Tokenomics
The TONIC token
TONIC is the native token of the Tectonic protocol. It does two jobs: it rewards people for using the platform, and — once staked — it gives holders a voice in how the protocol is run. Here is what the numbers mean without the hype.
Why 500 trillion?
TONIC launched with a total supply of 500 trillion tokens. Large supplies like this are a design choice, not a red flag in themselves: with so many units, each token trades for a tiny fraction of a cent, which some projects prefer for psychological and reward-distribution reasons. What matters is not the headline count but how the tokens are distributed and how quickly new ones enter circulation.
Liquidity-mining emissions
A large slice of supply — on the order of 160 trillion TONIC, roughly 32% — was earmarked to reward suppliers and borrowers over time through liquidity mining. The schedule was deliberately front-loaded: emissions began high in the first year and were designed to taper down over roughly five years. Early participants therefore received a disproportionate share, a common pattern used to bootstrap activity in a new protocol.
Emissions are dilution. New TONIC paid out as rewards increases circulating supply. That is fine if usage grows alongside it, but it is why reward APYs alone are a poor reason to commit funds — read the rewards section for context.
What TONIC is actually used for
- Incentives. Earned by supplying and borrowing while liquidity-mining programs are active.
- Staking. Lock TONIC to receive xTONIC, the form that carries governance power and a share of protocol revenue.
- Governance. Through xTONIC, holders vote on proposals — which assets to list, what risk parameters to use, how the treasury is handled.
Note the distinction many newcomers miss: holding plain TONIC is not the same as participating in governance. The rights come from staking it into xTONIC.

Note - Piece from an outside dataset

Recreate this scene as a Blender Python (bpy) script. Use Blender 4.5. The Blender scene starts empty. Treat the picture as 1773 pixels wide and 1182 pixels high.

TONIC vs. Tectonic — not the same thing
People use "Tectonic" and "TONIC" interchangeably, but they are different. Tectonic is the lending protocol — the product. TONIC is the token that sits on top of it. You can use the protocol (supply, borrow) without ever touching the token, and you can hold the token without actively lending. See what is Tectonic Finance for the protocol side.
A note on price and value
This page does not predict price and is not advice. The honest framing is that a governance/reward token's long-term value tends to track the protocol's actual usage and revenue, against the headwind of ongoing emissions. Anyone evaluating TONIC should look at real metrics — total value locked, active markets, treasury — rather than token-count trivia, and accept that crypto tokens can lose most or all of their value.
Where to verify the live figures: the official documentation and reputable market data sites carry current supply and circulation numbers, which change over time.